The British newspaper The Sun ran this interesting article the other day. It seems the Brits have found a way to make petrol—gasoline to us colonials—from thin air.
[Air Fuel Synthesis] from the north of England has developed “air capture” technology which creates synthetic petrol with only air and electricity.
The technology was presented to a London engineering conference this week.
It mixes sodium hydroxide with carbon dioxide before zapping the resulting sodium carbonate with electricity, to form pure carbon dioxide.
At the same time, hydrogen is produced by electrolysing water vapour captured with a dehumidifier.
The carbon dioxide and hydrogen are then used to produce methanol which in turn is passed through a gasoline fuel reactor, creating petrol.
Wait, what?
This process works on air, but it adds sodium hydroxide to the mix? But that’s minor; it’s not at all unusual to identify a process with a primary source, while adding additional chemicals along the way.
The really confusing part, to me, is this. This process takes CO2 as an input and then messes with it to get, as a goal, CO2 as an output? And then, to get the hydrogen, the process captures water vapor from the air and electrolyzes that? I confess, I don’t understand.

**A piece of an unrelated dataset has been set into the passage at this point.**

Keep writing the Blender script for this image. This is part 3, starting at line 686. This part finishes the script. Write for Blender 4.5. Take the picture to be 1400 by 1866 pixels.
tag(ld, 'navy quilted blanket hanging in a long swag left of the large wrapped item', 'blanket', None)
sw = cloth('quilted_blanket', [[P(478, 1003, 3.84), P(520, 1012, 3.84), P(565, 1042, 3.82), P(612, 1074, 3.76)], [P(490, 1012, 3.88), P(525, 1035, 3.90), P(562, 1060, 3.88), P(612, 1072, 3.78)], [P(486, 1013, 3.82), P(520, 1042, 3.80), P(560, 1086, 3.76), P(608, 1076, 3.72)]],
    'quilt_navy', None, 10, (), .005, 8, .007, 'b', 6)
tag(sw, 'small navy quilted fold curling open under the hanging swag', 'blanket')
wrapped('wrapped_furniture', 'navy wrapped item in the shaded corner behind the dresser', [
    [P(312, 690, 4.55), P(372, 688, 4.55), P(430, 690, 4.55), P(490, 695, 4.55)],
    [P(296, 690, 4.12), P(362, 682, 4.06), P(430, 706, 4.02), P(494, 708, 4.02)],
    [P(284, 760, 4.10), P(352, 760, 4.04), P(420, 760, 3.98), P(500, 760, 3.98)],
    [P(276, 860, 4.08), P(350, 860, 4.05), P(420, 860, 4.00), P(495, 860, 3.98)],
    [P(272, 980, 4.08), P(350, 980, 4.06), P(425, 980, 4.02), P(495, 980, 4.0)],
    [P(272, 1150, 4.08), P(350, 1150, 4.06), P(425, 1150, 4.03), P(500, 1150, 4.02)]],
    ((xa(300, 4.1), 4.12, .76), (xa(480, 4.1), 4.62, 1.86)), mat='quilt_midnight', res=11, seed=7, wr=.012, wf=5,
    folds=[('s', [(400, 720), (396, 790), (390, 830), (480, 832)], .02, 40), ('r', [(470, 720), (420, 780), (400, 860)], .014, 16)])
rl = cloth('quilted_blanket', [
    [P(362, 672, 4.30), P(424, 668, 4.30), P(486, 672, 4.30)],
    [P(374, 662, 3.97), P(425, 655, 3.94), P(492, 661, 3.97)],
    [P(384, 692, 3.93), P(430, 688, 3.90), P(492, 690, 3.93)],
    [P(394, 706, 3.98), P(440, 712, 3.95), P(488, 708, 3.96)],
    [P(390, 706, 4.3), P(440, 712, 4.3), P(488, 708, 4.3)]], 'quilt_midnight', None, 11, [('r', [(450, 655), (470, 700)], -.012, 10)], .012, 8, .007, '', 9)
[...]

Aside from processing carbon dioxide to get carbon dioxide, unless things have changed a bit since I took high school chemistry, reacting sodium hydroxide (NaOH) with carbon dioxide (CO2) generally produces “the resulting sodium carbonate” (Na2CO3) and…wait for it…water. No need to collect water vapor with a dehumidifier. Unless they wanted more water than that reaction would produce. But that reaction produces a lot of water.
I’m no engineer, but a “breakthrough” isn’t what I see here.
Do the Brits do April Fool’s in mid-October?